What are the forms that need to be filed as a part of the annual filing?
Companies must file Form AOC-4 (financial statement and director’s report) and Form MGT-7/MGT-7A (annual return) as part of the annual filing process.
What happens if a company fails to file its annual returns?
Failure to file annual returns can result in penalties/fines, disqualification of the directors, and even striking off the company’s name from the register of companies. Non-filing of annual returns can negatively impact the company’s reputation and creditworthiness.
How can a timely filing of annual forms benefit a company?
Timely filing of annual forms helps companies avoid penalties, maintain their credibility in the eyes of investors, and comply with legal requirements.
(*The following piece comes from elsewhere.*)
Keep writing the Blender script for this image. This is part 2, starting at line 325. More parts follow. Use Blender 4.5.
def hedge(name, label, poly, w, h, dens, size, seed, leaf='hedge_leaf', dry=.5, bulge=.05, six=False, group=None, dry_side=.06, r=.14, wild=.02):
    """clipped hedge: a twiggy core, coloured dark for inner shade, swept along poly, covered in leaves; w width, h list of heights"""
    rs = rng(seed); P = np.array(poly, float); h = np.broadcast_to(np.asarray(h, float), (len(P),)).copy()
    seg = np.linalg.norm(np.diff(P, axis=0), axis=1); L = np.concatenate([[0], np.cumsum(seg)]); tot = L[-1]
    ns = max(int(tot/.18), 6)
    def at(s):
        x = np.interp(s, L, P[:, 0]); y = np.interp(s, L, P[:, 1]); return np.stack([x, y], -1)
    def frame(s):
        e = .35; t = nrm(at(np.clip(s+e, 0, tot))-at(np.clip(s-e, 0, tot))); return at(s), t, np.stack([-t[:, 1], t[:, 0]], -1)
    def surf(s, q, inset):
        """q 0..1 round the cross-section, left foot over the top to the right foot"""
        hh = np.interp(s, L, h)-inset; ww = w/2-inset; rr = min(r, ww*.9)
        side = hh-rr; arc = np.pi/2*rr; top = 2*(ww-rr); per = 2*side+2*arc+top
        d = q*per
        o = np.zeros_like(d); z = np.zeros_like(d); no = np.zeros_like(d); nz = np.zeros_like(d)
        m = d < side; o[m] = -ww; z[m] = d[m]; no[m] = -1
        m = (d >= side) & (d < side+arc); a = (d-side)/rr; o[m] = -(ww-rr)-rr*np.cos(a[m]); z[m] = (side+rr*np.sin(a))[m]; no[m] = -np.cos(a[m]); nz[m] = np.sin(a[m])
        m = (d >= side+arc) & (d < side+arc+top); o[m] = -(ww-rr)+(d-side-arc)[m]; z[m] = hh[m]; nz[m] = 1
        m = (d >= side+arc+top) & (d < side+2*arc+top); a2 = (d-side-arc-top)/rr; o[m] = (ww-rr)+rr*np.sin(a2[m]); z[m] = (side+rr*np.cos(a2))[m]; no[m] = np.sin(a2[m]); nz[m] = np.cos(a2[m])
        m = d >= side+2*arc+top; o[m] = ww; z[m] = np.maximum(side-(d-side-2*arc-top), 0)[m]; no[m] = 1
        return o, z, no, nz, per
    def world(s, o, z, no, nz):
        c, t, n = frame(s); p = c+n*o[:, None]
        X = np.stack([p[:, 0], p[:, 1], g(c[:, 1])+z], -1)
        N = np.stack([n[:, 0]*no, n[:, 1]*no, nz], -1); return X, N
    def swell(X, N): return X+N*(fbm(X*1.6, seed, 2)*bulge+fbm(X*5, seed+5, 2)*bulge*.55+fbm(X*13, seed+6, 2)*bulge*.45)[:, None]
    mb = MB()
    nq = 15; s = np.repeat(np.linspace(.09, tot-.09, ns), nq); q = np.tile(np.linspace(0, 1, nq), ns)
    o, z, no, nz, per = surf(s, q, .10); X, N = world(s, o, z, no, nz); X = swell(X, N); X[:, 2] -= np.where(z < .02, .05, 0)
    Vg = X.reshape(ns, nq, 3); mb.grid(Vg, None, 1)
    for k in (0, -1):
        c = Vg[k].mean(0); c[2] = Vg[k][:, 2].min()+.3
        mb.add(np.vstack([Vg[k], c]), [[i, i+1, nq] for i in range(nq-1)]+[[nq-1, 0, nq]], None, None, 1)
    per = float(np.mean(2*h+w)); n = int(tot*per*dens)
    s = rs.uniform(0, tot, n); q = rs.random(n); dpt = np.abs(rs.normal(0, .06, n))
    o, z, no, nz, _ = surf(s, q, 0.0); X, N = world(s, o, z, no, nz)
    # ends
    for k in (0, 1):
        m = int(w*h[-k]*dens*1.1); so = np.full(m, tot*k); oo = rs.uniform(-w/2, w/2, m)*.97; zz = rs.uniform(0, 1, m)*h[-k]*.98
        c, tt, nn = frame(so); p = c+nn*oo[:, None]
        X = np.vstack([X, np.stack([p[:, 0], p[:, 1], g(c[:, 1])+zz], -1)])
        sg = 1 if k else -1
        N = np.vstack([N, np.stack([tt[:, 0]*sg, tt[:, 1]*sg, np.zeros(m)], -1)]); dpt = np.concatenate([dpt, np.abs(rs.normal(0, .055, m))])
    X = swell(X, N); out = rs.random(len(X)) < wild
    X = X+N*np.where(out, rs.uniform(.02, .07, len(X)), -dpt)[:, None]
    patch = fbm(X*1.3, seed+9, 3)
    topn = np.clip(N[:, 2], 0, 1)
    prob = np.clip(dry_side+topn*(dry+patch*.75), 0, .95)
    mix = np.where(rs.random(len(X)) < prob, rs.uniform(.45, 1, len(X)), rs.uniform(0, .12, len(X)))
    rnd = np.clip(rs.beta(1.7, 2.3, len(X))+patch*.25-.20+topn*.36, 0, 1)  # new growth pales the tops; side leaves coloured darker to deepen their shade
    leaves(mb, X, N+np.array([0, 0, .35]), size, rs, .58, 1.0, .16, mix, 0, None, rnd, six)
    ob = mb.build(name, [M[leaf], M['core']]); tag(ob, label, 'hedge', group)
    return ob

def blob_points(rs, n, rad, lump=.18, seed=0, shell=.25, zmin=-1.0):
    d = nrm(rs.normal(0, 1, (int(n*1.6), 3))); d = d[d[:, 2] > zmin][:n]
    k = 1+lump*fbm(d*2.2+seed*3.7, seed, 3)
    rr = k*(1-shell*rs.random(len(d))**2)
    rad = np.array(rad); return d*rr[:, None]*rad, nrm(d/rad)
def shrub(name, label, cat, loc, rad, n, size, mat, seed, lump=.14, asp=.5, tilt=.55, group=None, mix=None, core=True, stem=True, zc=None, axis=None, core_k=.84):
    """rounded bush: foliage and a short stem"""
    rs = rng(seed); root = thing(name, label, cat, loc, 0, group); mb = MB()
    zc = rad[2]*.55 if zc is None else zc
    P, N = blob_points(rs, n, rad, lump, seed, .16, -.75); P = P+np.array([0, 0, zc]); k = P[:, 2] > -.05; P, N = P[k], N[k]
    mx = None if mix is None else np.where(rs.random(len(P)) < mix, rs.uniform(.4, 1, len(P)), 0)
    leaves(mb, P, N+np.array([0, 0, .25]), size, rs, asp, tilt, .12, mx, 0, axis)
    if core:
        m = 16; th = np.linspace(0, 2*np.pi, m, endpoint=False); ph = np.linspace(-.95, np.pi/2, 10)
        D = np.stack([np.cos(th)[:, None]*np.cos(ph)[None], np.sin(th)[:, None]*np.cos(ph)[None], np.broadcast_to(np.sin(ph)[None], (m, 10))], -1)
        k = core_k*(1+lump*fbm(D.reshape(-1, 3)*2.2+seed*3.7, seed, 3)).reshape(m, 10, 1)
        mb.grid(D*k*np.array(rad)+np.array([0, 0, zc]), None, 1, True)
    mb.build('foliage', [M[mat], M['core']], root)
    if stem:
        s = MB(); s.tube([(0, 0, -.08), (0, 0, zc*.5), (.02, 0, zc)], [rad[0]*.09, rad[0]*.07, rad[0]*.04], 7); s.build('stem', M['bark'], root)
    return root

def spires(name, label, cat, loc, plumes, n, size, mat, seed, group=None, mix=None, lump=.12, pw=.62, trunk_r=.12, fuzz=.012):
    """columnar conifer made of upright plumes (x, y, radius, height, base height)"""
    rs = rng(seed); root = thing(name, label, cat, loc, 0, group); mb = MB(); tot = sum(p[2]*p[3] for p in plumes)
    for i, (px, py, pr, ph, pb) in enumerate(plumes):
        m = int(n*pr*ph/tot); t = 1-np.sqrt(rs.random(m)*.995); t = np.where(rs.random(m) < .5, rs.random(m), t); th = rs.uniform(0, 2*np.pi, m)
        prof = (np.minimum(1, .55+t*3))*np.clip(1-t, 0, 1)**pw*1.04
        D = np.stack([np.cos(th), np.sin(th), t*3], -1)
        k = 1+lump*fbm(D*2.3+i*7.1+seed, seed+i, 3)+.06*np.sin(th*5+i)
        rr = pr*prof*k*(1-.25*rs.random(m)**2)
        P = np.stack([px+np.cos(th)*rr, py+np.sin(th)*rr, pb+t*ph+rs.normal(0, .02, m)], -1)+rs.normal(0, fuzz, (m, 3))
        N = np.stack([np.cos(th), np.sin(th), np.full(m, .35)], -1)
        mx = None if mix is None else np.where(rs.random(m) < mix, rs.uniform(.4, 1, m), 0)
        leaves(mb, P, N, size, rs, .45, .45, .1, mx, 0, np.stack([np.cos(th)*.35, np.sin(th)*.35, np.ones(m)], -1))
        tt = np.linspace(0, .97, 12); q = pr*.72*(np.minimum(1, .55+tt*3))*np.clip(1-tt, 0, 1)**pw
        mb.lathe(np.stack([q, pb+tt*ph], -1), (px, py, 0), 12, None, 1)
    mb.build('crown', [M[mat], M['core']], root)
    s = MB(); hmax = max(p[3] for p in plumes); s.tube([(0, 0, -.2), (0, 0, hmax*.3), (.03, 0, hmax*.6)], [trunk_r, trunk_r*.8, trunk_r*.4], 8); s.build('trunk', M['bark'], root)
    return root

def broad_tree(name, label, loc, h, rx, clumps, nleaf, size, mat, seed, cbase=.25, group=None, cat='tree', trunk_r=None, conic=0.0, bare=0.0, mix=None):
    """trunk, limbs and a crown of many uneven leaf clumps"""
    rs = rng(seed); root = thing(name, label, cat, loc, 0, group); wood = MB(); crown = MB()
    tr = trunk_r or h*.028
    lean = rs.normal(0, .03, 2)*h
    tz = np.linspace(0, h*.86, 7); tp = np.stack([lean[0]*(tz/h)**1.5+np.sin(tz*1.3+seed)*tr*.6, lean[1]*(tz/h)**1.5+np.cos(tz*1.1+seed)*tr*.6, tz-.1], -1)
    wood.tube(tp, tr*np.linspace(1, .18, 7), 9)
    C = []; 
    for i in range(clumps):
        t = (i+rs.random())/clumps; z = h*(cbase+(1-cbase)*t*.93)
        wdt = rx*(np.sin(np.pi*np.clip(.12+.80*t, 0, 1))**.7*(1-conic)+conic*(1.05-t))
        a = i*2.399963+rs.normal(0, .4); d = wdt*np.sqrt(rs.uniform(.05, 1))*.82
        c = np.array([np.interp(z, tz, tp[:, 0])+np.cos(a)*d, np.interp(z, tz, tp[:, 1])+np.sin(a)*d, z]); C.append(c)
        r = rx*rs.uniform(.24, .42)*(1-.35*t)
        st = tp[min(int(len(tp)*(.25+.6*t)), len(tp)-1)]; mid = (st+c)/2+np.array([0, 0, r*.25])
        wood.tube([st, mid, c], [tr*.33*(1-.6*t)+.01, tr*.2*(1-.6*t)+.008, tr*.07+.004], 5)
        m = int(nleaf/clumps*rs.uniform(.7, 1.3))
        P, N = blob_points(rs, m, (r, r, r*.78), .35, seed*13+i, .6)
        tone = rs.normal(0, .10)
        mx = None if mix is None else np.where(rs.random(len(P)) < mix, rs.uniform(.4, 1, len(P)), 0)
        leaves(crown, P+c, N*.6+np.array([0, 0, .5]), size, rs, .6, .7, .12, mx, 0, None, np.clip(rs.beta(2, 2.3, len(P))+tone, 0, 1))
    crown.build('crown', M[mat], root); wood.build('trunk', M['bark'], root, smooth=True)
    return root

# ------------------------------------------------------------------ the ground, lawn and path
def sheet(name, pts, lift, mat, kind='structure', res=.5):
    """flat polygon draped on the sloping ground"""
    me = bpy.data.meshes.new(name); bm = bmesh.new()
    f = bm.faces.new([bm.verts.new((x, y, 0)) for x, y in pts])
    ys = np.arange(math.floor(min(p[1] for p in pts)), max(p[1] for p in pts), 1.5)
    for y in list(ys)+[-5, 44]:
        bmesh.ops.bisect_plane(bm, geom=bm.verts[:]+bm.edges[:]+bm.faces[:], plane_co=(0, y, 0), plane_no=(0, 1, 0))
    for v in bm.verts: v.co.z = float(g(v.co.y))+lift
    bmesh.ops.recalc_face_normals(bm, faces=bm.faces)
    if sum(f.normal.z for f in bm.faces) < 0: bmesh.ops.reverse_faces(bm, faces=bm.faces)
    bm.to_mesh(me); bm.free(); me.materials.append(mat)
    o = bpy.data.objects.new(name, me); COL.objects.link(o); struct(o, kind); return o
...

How can professional services help with annual company and LLP compliances?
rofessional services help to assess the specific compliance requirements applicable to the entity and offer expert guidance in accounting, income tax compliances, GST compliances, and ROC compliances, ensuring that companies meet all legal requirements and avoid fines and penalties. They also help ensure timely and accurate filings of such compliances.
What is the role of ROC in annual company filing?
The Registrar of Companies (ROC) is responsible for overseeing and maintaining the register of companies, ensuring that companies comply with the Companies Act’s filing requirements and taking appropriate action in case of non-compliance.
How can the failure of annual return filing impact a company's credibility?
Failure to file annual returns can damage a company’s credibility among investors and other stakeholders, reflecting non-compliance with legal requirements and potential financial instability. It could also result in penalties and legal actions that could harm the company’s reputation.
What is the procedure to avoid penalties related to late filing of annual returns?
The best way to avoid penalties is to ensure the timely filing of all required annual returns and financial statements, as mandated by the Companies Act. Seeking8 professional services can also ensure compliance with all legal requirements and deadlines.